The project targeted young, managed stands (age 25-60) for inventory, but also included a few older, natural stands (age 60-100). Over the three field seasons we inventoried a total of 655 managed stands and 17 natural stands across 38 sixth-field watersheds for a total of 31,253 acres examined. This work identified at least 13,551 acres that would be available for commercial thinning over the next five years, with several thousand additional acres available in the fifteen years beyond that.
The bulk of the exams were performed by Ron Pfeifer and Garry Wassenaar. This summer Garry trained and used the talents of a Mossyrock high school student Jordan Bowman to help him with his exams. Jeremy Grose also completed a small portion of the exams. The inventory work in the natural stands was done by WSU silviculture professor Mark Swanson.

Another exciting success
is the metamorphosis of Smooth Juniper from
a controversial project likely to be targeted for litigation to
a 3-million board foot timber sale that all collaborative partners
support. Pinchot Partners, led by Regan Smith with
Conservation Northwest, decided to take Smooth Juniper "off
the Forest Service shelf" and write a collaborative alternative
for the project. The Forest Service selected the collaborative
group's alternative and the contract was awarded in 2005 to Zumstein Logging. We will continue to monitor this project over the coming years.
The Pinchot Partners started work on the Iron
Creek Watershed Restoration Project in 2004 and completed work in 2008. We first identified the Iron Creek subwatershed as a priority in 2004 because Iron Creek is located in the Lower Cispus watershed and has the highest sediment delivery in the watershed—one of the limiting factors in this area for the recovery of species including winter steelhead and coho. Our first restoration project in the Iron Creek subwatershed was replacing and right-sizing culverts along two miles of road to restore fish passage and reduce sediment delivery to the Lower Cispus River. Our next project was implemented in 2006 and included the removal of a .2 mile road segment that was at risk of failing and dumping very large sediment loads in the creeks and river in the watershed. The road was so damaged that is was already inaccessible. Our most recent project was removing 1.9 miles of road in the Iron Creek subwatershed. This road was slated for decommissioning in the 2003 Gifford Pinchot National Forest roads analysis, which considered access needs before recommending decommissioning. The road segment removed had seven stream crossings, which were a major source of erosion and sediment delivery into Big Creek and the Lower Cispus watershed.

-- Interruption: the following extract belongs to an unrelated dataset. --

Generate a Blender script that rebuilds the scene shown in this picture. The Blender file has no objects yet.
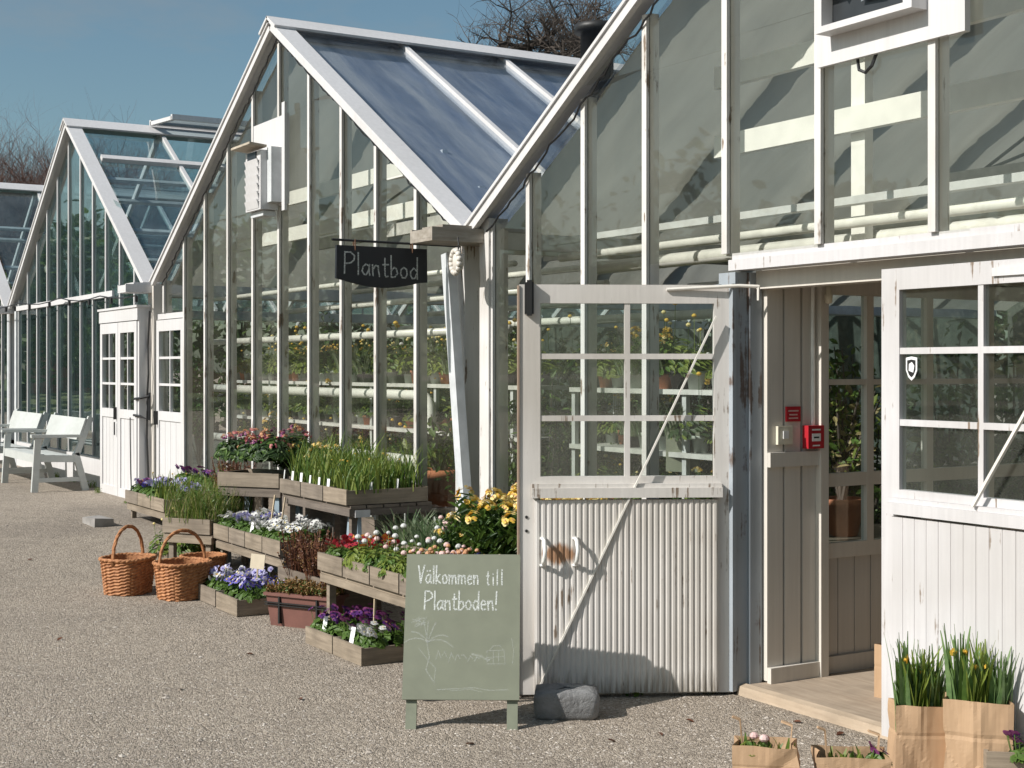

Both road removal projects were completed by one of the most talented restoration contractors in the Northwest, LKE Corporation. Kim Erion owns and operates LKE. This past August, the Gifford Pinchot Task Force coordinated a field trip for the Pinchot Partners to see the 1.9 miles of road removed by LKE Corporation and were extremely impressed with LKE’s dedication to restoring the watershed. The project generated ~350 hours of work for three contractors working for LKE Corporation, making an hourly wage range of $27-$45 dollars. “All restoration jobs are good jobs,” says Kim Erion, “I just wish they would do more.” The Gifford Pinchot National Forest has over 4,000 miles of roads on the 1.37 million acres and a $50-$60 million + road maintenance backlog that grows each year – demonstrating the need for more road maintenance and removal and the challenge of finding funding to remove roads.
The success of the Iron Creek projects has been exciting for the Pinchot Partners and gives us real hope that we will truly be able to meet our vision of restoring the Cowlitz Valley while creating high quality jobs for local forest workers. The greatest obstacle we see to implementing this vision is a lack of investment from the politicians in Washington D.C. Restoration of public lands could be the greatest public works and employment project in our country’s history, rivaling the public works projects created during the Great Depression.